According to Shashwat Goenka, the Head of the Retail and FMCG sector at RPSG group, the Indian snacks market has been experiencing a consistent CAGR of 14-15%. As a result, the company aims to achieve sales of around INR 100 crore in this segment over the next year. Additionally, RPSG group is considering venturing into adjacent markets beyond snacking to expand its food offerings within the next 12-18 months.

“We launched in 2017-18 and the idea was to get into healthy snacking market. We are well entrenched in the western snacks market and are now moving into the Indian ethnic snacks category,” Goenka said in a virtual press conference on Thursday.

As of December 31, 2022, Too Yumm achieved annual sales of approximately INR 480 crore. This translates to almost 7% of RPSG Ventures’ total turnover, which comes from its FMCG business.

Double-digit growth:

According to Shashwat Goenka, Too Yumm has been experiencing double-digit growth and intends to further strengthen its position in the western snacks and kids’ categories. The western snacks market is valued at approximately INR 26,000 crore, with unorganized players accounting for almost 45% of the segment.

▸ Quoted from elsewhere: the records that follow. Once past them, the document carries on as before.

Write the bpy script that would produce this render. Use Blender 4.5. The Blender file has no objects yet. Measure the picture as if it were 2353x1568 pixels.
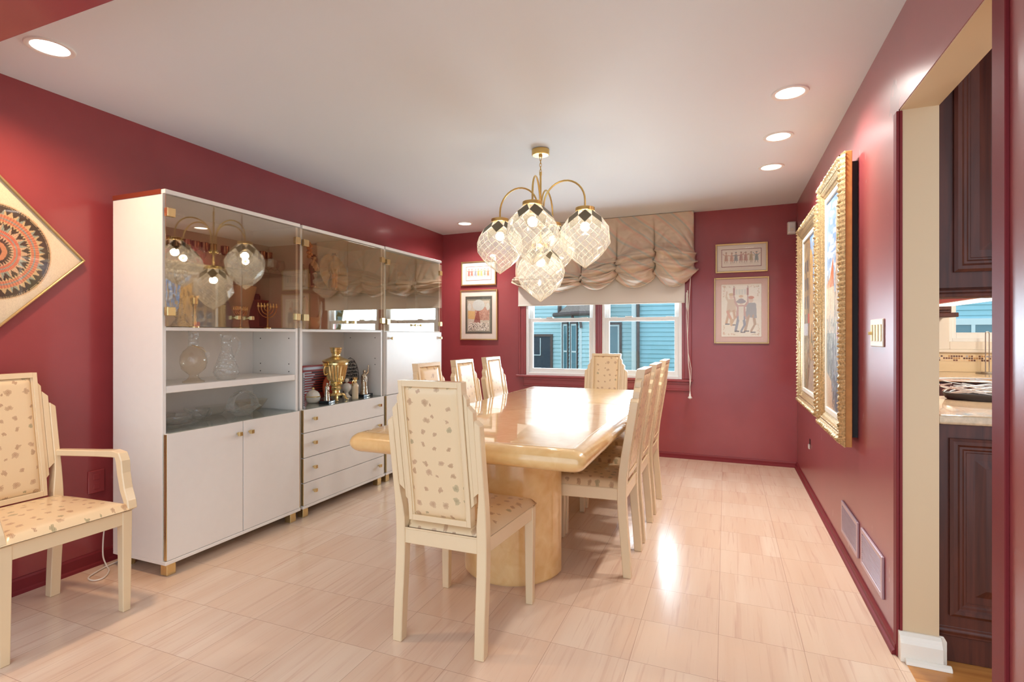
import bpy, bmesh, math, random
import numpy as np
from mathutils import Vector, Matrix
random.seed(7)
PI=math.pi
SC=bpy.context.scene
COL=SC.collection
# ------------------------------------------------------------------ helpers
def lin(c):
    def f(u): return u/12.92 if u<=.04045 else ((u+.055)/1.055)**2.4
    return tuple(f(u/255.) for u in c)
def rgb(r,g,b): return lin((r,g,b))
class MB:
    """collects shapes, build() links them as ONE mesh object"""
    def __init__(s): s.v=[]; s.f=[]; s.m=[]; s.sm=[]
    def add(s,vs,fs,mi=0,smooth=False):
        o=len(s.v); s.v+= [tuple(p) for p in vs]
        for f in fs: s.f.append([o+i for i in f]); s.m.append(mi); s.sm.append(smooth)
    def box(s,x0,x1,y0,y1,z0,z1,mi=0):
        s.add([(x0,y0,z0),(x1,y0,z0),(x1,y1,z0),(x0,y1,z0),(x0,y0,z1),(x1,y0,z1),(x1,y1,z1),(x0,y1,z1)],
              [(0,3,2,1),(4,5,6,7),(0,1,5,4),(1,2,6,5),(2,3,7,6),(3,0,4,7)],mi)
    def rows(s,rows,closed=True,caps=True,mi=0,smooth=True):
        """loft a list of equal-length point rings"""
        n=len(rows[0]); o=len(s.v)
        for r in rows: s.v+=[tuple(p) for p in r]
        k=n if closed else n-1
        for i in range(len(rows)-1):
            for j in range(k):
                a=o+i*n+j; b=o+i*n+(j+1)%n
                s.f.append([a,b,b+n,a+n]); s.m.append(mi); s.sm.append(smooth)
        if closed and caps:
            s.f.append([o+j for j in range(n)][::-1]); s.m.append(mi); s.sm.append(False)
            e=o+(len(rows)-1)*n
            s.f.append([e+j for j in range(n)]); s.m.append(mi); s.sm.append(False)
    def tube(s,pts,r,n=8,closed=False,caps=True,mi=0):
        P=[Vector(p) for p in pts]; m=len(P)
        R=r if isinstance(r,(list,tuple)) else [r]*m
        rows=[]; up=None
        for i in range(m):
            if closed: t=(P[(i+1)%m]-P[i-1])
            else: t=(P[min(i+1,m-1)]-P[max(i-1,0)])
            t.normalize()
            if up is None:
                up=Vector((0,0,1)) if abs(t.z)<.9 else Vector((1,0,0))
            a=t.cross(up)
            if a.length<1e-6: a=t.cross(Vector((0,1,0)))
            a.normalize(); b=a.cross(t); b.normalize(); up=b
            rows.append([P[i]+a*(R[i]*math.cos(2*PI*k/n))+b*(R[i]*math.sin(2*PI*k/n)) for k in range(n)])
        if closed: rows.append(rows[0])
        s.rows(rows,True,caps and not closed,mi,True)
    def lathe(s,prof,c=(0,0,0),n=24,mi=0,smooth=True,caps=True,sx=1,sy=1,a0=0):
        rows=[[(c[0]+sx*r*math.cos(2*PI*k/n+a0),c[1]+sy*r*math.sin(2*PI*k/n+a0),c[2]+z) for k in range(n)] for r,z in prof]
        s.rows(rows,True,caps,mi,smooth)
    def ball(s,c,rx,ry=None,rz=None,n=12,m=8,mi=0):
        ry=ry or rx; rz=rz or rx
        rows=[]
        for i in range(m+1):
            a=-PI/2+PI*i/m; q=max(math.cos(a),.02)
            rows.append([(c[0]+rx*q*math.cos(2*PI*k/n),c[1]+ry*q*math.sin(2*PI*k/n),c[2]+rz*math.sin(a)) for k in range(n)])
        s.rows(rows,True,True,mi,True)
    def prism(s,poly,fn,mi=0,smooth=False):
        """poly: 2d outline; fn(u,v,e) -> 3d for e=0,1"""
        n=len(poly); o=len(s.v)
        for e in (0,1): s.v+=[tuple(fn(u,v,e)) for u,v in poly]
        s.f.append([o+i for i in range(n)][::-1]); s.m.append(mi); s.sm.append(False)
        s.f.append([o+n+i for i in range(n)]); s.m.append(mi); s.sm.append(False)
        for i in range(n):
            j=(i+1)%n; s.f.append([o+i,o+j,o+n+j,o+n+i]); s.m.append(mi); s.sm.append(smooth)
    def grid(s,fn,nu,nv,mi=0,smooth=True):
        o=len(s.v)
        for j in range(nv+1):
            for i in range(nu+1): s.v.append(tuple(fn(i/nu,j/nv)))
        for j in range(nv):
            for i in range(nu):
                a=o+j*(nu+1)+i; s.f.append([a,a+1,a+nu+2,a+nu+1]); s.m.append(mi); s.sm.append(smooth)
    def build(s,name,mat,parent=None,bev=0,world=True,sharp=None,fixn=True,seg=1):
        me=bpy.data.meshes.new(name)
        off=Vector((0,0,0))
        if parent is not None and world:
            p=parent
            while p is not None: off+=p.location; p=p.parent
        me.from_pydata([tuple(Vector(p)-off) for p in s.v],[],s.f)
        mats=mat if isinstance(mat,(list,tuple)) else [mat]
        for mm in mats: me.materials.append(mm)
        me.polygons.foreach_set('material_index',s.m)
        me.polygons.foreach_set('use_smooth',s.sm)
        if fixn:
            bm=bmesh.new(); bm.from_mesh(me)
            bmesh.ops.recalc_face_normals(bm,faces=bm.faces); bm.to_mesh(me); bm.free()
        me.update()
        if any(s.sm): me.set_sharp_from_angle(angle=math.radians(sharp or 40))
        o=bpy.data.objects.new(name,me); COL.objects.link(o)
        if parent is not None: o.parent=parent
        if bev:
            b=o.modifiers.new('bevel','BEVEL'); b.width=bev; b.segments=seg; b.limit_method='ANGLE'; b.angle_limit=math.radians(40); b.harden_normals=False
        return o
def tag(o,label,cat,group=None,kind=None):
    if label: o['label']=label
    if cat: o['category']=cat
    if group: o['group']=group
    if kind: o['kind']=kind
    return o
def thing(name,label,cat,loc=(0,0,0),rz=0,group=None):
    o=bpy.data.objects.new(name,None); o.empty_display_size=.1; COL.objects.link(o)
    o.location=loc; o.rotation_euler=(0,0,rz)
    return tag(o,label,cat,group)
def struct(name,mb,mat,parent=None,bev=0,label=None):
    o=mb.build(name,mat,parent,bev)
    if parent is None: o['kind']='structure'
    if label: o['label']=label
    return o
KIDS={}
def kids(o): return [c for c in COL.objects if c.parent==o]
def copy_tree(o,parent=None):
    c=o.copy(); COL.objects.link(c)
    if parent is not None: c.parent=parent
    for k in kids(o): copy_tree(k,c)
    return c
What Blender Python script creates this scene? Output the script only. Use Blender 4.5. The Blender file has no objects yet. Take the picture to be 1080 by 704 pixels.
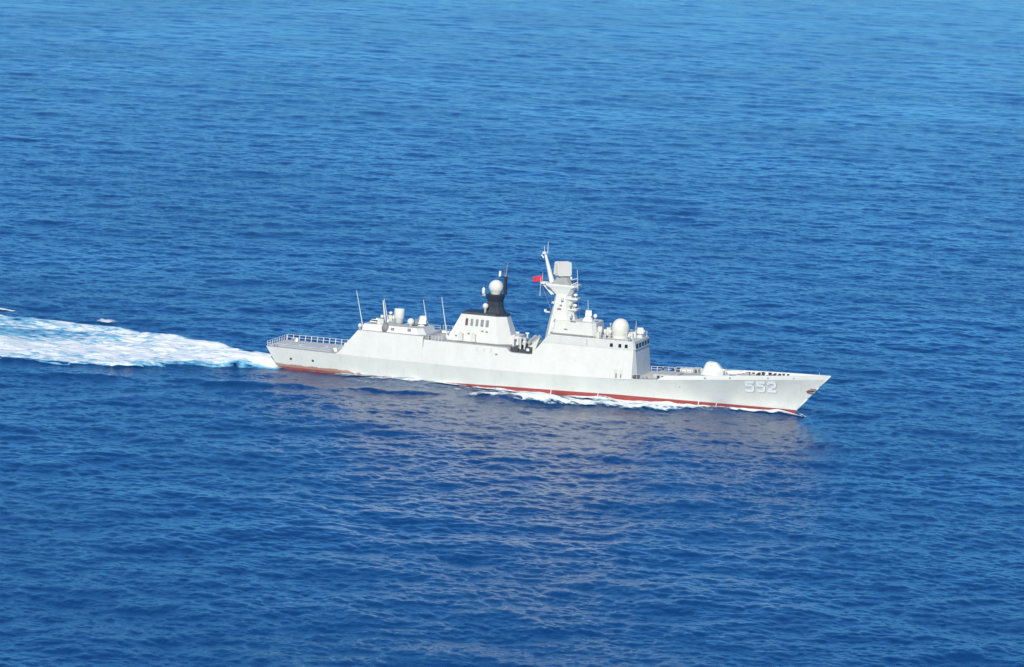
import bpy, math, random
import numpy as np
from mathutils import Vector, Matrix

S = bpy.context.scene
C = S.collection
random.seed(7)

# ------------------------------------------------------------------ camera
cam_pos = Vector((320.018, -827.585, 136.816))
YAW, PITCH, ROLL = 1.87715756, -0.142047096, 0.0492735580
fwd = Vector((math.cos(YAW)*math.cos(PITCH), math.sin(YAW)*math.cos(PITCH), math.sin(PITCH)))
rgt = Vector((math.sin(YAW), -math.cos(YAW), 0))
upv = rgt.cross(fwd)
r2 = math.cos(ROLL)*rgt + math.sin(ROLL)*upv
u2 = math.cos(ROLL)*upv - math.sin(ROLL)*rgt
cd = bpy.data.cameras.new('camera')
cam = bpy.data.objects.new('camera', cd)
C.objects.link(cam)
M = Matrix((r2, u2, -fwd)).transposed().to_4x4()
M.translation = cam_pos
cam.matrix_world = M
cd.sensor_width = 36.0
cd.lens = 36.0*4000/1080
cd.clip_start = 1.0
cd.clip_end = 100000.0
S.camera = cam

# ------------------------------------------------------------------ light
SUN_EL = math.radians(35)
SUN_AZ = math.atan2(-0.96, 0.10)          # direction on the sea plane from the ship towards the sun
sx, sy, sz = math.cos(SUN_AZ)*math.cos(SUN_EL), math.sin(SUN_AZ)*math.cos(SUN_EL), math.sin(SUN_EL)
W = bpy.data.worlds.new("World")
S.world = W
W.use_nodes = True
wn = W.node_tree.nodes
sky = wn.new('ShaderNodeTexSky')
sky.sky_type = 'NISHITA'
sky.sun_disc = False
sky.sun_elevation = SUN_EL
sky.sun_rotation = math.atan2(sx, sy)
sky.altitude = 0
sky.air_density = 1.0
sky.dust_density = 0.2
sky.ozone_density = 3.0
bgn = wn['Background']
bgn.inputs['Strength'].default_value = 0.105
tint = wn.new('ShaderNodeMix'); tint.data_type = 'RGBA'; tint.blend_type = 'MULTIPLY'
tint.inputs[0].default_value = 1.0
tint.inputs[7].default_value = (0.24, 0.735, 1.26, 1)      # deep clear tropical blue
W.node_tree.links.new(sky.outputs[0], tint.inputs[6])
W.node_tree.links.new(tint.outputs[2], bgn.inputs['Color'])
sl = bpy.data.lights.new('sun', 'SUN')
sl.energy = 4.5
sl.angle = math.radians(0.5)
sl.color = (1.0, 0.95, 0.77)
so = bpy.data.objects.new('sun', sl)
so.rotation_euler = Vector((sx, sy, sz)).to_track_quat('Z', 'Y').to_euler()
C.objects.link(so)
S.view_settings.view_transform = 'Standard'
S.view_settings.look = 'None'
S.view_settings.exposure = 0.0
S.view_settings.gamma = 1.0
S.cycles.max_bounces = 6
S.cycles.glossy_bounces = 3
S.cycles.transparent_max_bounces = 12

# ------------------------------------------------------------------ materials
def new_mat(name):
    m = bpy.data.materials.new(name)
    m.use_nodes = True
    return m, m.node_tree.nodes, m.node_tree.links, m.node_tree.nodes['Principled BSDF']

def nd(nodes, typ, **kw):
    n = nodes.new(typ)
    for k, v in kw.items():
        setattr(n, k, v)
    return n

def paint(name, col, rough=0.55, var=0.06, scale=0.35, streak=0.0, streak_col=(0.35, 0.22, 0.13)):
    """painted steel: slight uneven tone, faint vertical weathering streaks"""
    m, n, l, p = new_mat(name)
    tc = nd(n, 'ShaderNodeTexCoord')
    mp = nd(n, 'ShaderNodeMapping')
    mp.inputs['Scale'].default_value = (1.0, 1.0, 0.35)
    l.new(tc.outputs['Object'], mp.inputs[0])
    ns = nd(n, 'ShaderNodeTexNoise')
    ns.inputs['Scale'].default_value = scale
    ns.inputs['Detail'].default_value = 6
    l.new(mp.outputs[0], ns.inputs['Vector'])
    r = nd(n, 'ShaderNodeMapRange')
    r.inputs['From Min'].default_value = 0.3
    r.inputs['From Max'].default_value = 0.7
    r.inputs['To Min'].default_value = 1 - var
    r.inputs['To Max'].default_value = 1 + var*0.6
    l.new(ns.outputs[0], r.inputs[0])
    v = nd(n, 'ShaderNodeVectorMath', operation='SCALE')
    v.inputs[0].default_value = col
    l.new(r.outputs[0], v.inputs['Scale'])
    out = v.outputs[0]
    if streak > 0:
        mp2 = nd(n, 'ShaderNodeMapping')
        mp2.inputs['Scale'].default_value = (1.1, 1.1, 0.09)
        l.new(tc.outputs['Object'], mp2.inputs[0])
        n2 = nd(n, 'ShaderNodeTexNoise')
        n2.inputs['Scale'].default_value = 1.6
        n2.inputs['Detail'].default_value = 4
        l.new(mp2.outputs[0], n2.inputs['Vector'])
        r2_ = nd(n, 'ShaderNodeMapRange')
        r2_.inputs['From Min'].default_value = 0.60
        r2_.inputs['From Max'].default_value = 0.78
        r2_.inputs['To Max'].default_value = streak
        l.new(n2.outputs[0], r2_.inputs[0])
        mx = nd(n, 'ShaderNodeMix', data_type='RGBA')
        l.new(r2_.outputs[0], mx.inputs[0])
        l.new(out, mx.inputs[6])
        mx.inputs[7].default_value = (*streak_col, 1)
        out = mx.outputs[2]
    l.new(out, p.inputs['Base Color'])
    p.inputs['Roughness'].default_value = rough
    nb = nd(n, 'ShaderNodeTexNoise'); nb.inputs['Scale'].default_value = 0.55; nb.inputs['Detail'].default_value = 3
    l.new(tc.outputs['Object'], nb.inputs['Vector'])
    bp = nd(n, 'ShaderNodeBump'); bp.inputs['Distance'].default_value = 0.09
    l.new(nb.outputs[0], bp.inputs['Height']); l.new(bp.outputs[0], p.inputs['Normal'])
    return m

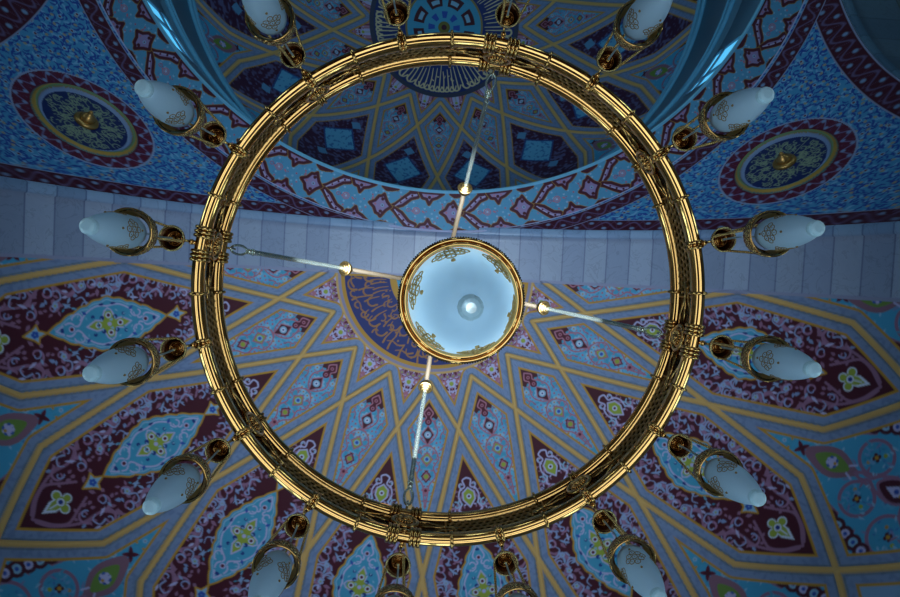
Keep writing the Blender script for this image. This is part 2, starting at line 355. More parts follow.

The Indian snack products will first be offered at 100,000 touchpoints and will later be expanded to additional outlets.

At a consolidated level, the company already owns an Indian snacks business under the brand name of Evita. However, that is primarily targeted at the tier III, IV and beyond markets while Too Yumm is targeted at the tier I and II markets, he said. “For the next 12-18 months we will strongly focus on western and Indian snacks as there is lot of scope to grow; thereafter we will look at some adjacencies,” he said.

The company is also open to acquisitions and is exploring targets. However, any acquisition would be driven by long-term view and will be done only if it made a strategic fit, he said.